Appropos of the post from Bruce Cain and Emily Zhang about abortion politics at the state level and the more majoritarian options that exist at that level for policymaking, see this excellent recent article by Miriam Seifter that analyzes exactly this set of issues in some detail. Here’s the abstract: The burgeoning commentary on democratic decline in the United States focuses disproportionately on the national level. And seeing a national problem, reformers understandably seek to bolster democracy through large-scale federal solutions. Although their efforts hold popular appeal, they face strong institutional headwinds. As scholars have extensively documented, the Senate, the Electoral College, and the Supreme Court today are skewed against majority rule. Despair grows.

This Article urges legal scholars and reformers to turn their gaze to state-level institutions. State institutions, the Article shows, offer democratic opportunity that federal institutions do not. By design, they more readily give popular majorities a chance to rule on equal terms. Utilizing these opportunities can help stave off democratic decline in the short term and build a healthier democracy in the long term. But these opportunities are not guarantees, and they are in danger. State majoritarian institutions today face active threats from antidemocratic forces. These attacks—on state courts, ballot initiatives, and elected executives—have largely flown under radar or been noticed only in isolation. Their proponents, moreover, have sought to disguise them as good-governance reforms, exploiting the muddled dialogue surrounding democracy generally.
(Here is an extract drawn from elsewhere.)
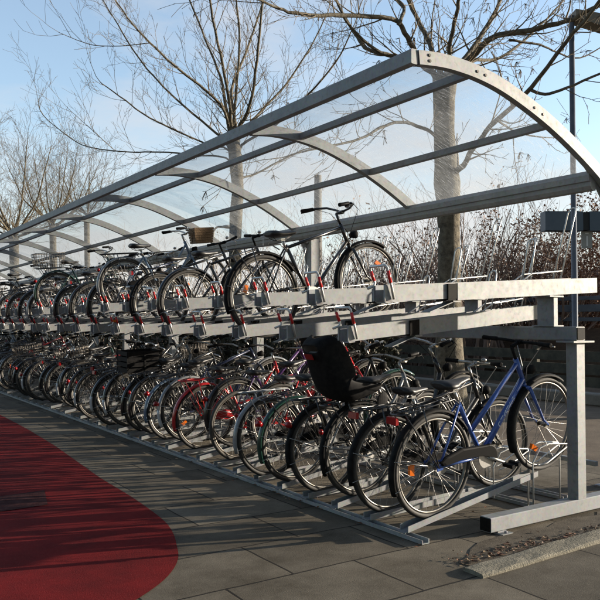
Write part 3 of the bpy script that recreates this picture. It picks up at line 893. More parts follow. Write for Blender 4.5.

After highlighting the vital role of state institutions in American democracy, the Article provides a holistic account of the attacks they face today. It then offers a theoretical framework for distinguishing appropriate constraints on popular majorities from those that should be out of bounds— because, for example, they would install minority-party rule. The Article suggests steps that state courts, state officials, and organizers can take to protect state institutions. At the highest level, it shows how a richer theory and discourse surrounding state institutions can advance both state and national democracy.